5. Significance and Conclusion

The study demonstrates that particle-identified balance functions are a powerful tool to disentangle microscopic and macroscopic mechanisms in small collision systems.

1. Evidence of Collectivity: The specific pattern observed in EPOS-LHC (narrower $\Delta \phi$ and broader $\Delta y$ with increasing multiplicity) serves as a characteristic signature of collective hydrodynamic expansion, distinct from the monotonic narrowing seen in purely microscopic models like PYTHIA 8.
2. Role of Baryon Number: The strong response of protons to the hydrodynamic core suggests that baryon number transport is highly sensitive to collective flow, providing a unique probe for medium-like behavior.
3. Methodological Insight: The results validate that selecting events by transverse spherocity allows researchers to isolate jet-like vs. isotropic dynamics, offering a way to study the emergence of collectivity in high-multiplicity $pp$ collisions.
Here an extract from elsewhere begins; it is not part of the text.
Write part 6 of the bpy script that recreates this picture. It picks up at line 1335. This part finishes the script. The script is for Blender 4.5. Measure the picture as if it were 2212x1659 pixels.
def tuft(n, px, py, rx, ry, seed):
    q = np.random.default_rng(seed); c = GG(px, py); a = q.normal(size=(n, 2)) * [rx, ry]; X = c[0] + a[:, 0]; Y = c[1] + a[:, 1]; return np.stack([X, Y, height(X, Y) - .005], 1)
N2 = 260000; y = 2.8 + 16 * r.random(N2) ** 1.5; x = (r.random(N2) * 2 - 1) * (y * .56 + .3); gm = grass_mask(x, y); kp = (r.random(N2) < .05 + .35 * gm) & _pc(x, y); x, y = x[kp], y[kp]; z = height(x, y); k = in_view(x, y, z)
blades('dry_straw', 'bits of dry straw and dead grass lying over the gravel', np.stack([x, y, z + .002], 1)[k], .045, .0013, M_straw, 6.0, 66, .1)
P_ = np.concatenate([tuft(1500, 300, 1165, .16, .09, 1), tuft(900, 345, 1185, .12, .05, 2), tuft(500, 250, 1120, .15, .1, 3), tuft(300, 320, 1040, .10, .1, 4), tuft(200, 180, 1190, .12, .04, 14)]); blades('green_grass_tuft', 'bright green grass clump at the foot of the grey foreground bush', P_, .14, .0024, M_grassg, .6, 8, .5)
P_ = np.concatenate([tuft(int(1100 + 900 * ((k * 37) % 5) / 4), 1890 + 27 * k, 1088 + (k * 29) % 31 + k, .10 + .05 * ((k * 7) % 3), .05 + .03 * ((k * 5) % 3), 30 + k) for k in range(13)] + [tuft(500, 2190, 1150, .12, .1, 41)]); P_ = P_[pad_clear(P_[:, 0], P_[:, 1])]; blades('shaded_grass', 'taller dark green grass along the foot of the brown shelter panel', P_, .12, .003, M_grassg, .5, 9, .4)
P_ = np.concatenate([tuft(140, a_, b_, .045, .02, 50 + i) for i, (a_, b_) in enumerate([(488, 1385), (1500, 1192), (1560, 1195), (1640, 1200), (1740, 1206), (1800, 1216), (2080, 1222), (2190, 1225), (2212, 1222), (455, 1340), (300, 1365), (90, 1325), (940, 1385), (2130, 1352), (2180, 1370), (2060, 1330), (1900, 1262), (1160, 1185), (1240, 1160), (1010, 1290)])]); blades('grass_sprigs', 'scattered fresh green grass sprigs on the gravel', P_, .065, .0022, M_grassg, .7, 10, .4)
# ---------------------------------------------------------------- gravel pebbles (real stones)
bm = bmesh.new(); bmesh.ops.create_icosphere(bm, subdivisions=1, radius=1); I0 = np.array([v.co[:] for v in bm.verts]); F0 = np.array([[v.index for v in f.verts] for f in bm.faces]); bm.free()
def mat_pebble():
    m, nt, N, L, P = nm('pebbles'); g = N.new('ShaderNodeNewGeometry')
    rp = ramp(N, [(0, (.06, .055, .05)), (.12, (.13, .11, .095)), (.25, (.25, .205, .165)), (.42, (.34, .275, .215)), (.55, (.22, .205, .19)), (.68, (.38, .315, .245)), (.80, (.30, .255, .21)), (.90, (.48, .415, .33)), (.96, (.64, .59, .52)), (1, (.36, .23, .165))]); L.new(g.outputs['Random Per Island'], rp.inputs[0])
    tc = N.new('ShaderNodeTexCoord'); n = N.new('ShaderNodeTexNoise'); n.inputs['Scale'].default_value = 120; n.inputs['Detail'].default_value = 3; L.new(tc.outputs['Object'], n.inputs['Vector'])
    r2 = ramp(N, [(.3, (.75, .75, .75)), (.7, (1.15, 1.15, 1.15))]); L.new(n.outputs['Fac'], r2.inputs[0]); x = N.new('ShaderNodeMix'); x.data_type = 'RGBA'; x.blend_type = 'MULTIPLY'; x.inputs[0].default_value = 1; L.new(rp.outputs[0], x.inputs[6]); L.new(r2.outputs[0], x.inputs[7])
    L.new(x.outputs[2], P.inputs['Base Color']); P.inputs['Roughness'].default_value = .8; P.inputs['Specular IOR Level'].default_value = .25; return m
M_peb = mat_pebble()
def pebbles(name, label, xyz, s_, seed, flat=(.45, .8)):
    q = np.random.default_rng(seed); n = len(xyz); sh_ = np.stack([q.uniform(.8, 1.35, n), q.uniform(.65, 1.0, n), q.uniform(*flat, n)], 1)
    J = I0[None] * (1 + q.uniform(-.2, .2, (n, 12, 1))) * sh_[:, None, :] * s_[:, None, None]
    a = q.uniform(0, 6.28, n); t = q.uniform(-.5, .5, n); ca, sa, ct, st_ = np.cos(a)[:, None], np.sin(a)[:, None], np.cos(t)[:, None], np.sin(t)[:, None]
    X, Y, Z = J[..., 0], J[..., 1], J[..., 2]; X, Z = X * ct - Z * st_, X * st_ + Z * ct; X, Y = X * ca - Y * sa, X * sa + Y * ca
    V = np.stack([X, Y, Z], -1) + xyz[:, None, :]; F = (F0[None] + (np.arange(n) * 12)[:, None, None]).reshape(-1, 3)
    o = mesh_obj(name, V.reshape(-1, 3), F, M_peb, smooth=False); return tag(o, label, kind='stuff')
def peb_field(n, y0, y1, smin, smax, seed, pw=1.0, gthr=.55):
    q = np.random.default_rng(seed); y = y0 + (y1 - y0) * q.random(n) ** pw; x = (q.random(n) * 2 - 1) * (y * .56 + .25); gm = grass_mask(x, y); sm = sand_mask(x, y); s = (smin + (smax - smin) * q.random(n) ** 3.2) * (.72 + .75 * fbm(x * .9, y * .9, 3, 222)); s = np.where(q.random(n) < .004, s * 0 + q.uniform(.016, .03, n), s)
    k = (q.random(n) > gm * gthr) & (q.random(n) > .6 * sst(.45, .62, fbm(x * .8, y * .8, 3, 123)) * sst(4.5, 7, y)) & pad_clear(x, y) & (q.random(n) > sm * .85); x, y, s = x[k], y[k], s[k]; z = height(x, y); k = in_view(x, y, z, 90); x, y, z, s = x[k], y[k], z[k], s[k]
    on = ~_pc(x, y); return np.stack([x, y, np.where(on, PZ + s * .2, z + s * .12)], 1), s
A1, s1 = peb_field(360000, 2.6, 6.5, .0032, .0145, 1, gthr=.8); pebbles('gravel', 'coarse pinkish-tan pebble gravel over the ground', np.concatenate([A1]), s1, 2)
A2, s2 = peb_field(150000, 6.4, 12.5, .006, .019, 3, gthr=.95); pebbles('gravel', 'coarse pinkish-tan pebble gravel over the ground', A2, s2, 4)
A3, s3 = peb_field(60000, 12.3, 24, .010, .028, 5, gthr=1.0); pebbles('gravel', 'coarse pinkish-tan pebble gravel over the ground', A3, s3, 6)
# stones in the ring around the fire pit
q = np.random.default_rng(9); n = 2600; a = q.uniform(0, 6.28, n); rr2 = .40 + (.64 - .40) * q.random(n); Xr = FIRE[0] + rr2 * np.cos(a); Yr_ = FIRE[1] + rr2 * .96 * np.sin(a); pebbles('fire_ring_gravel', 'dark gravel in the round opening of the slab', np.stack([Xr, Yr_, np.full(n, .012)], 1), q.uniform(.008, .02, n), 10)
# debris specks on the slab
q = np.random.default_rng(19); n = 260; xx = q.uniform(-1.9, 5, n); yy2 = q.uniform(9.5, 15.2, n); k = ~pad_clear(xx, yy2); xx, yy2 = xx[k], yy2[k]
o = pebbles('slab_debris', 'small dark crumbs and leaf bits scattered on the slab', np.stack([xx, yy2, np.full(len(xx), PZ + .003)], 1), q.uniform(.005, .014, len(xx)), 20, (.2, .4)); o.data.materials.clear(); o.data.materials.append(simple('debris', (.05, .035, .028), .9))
Conclusion: The paper concludes that multidimensional balance function measurements (dependent on species, multiplicity, and event shape) are essential for understanding the transition from independent fragmentation to collective medium-like behavior in high-energy $pp$ collisions. The results suggest that high-multiplicity $pp$ collisions may indeed host a transient, medium-like phase characterized by hydrodynamic flow, particularly evident in the transport of baryons and strange quarks.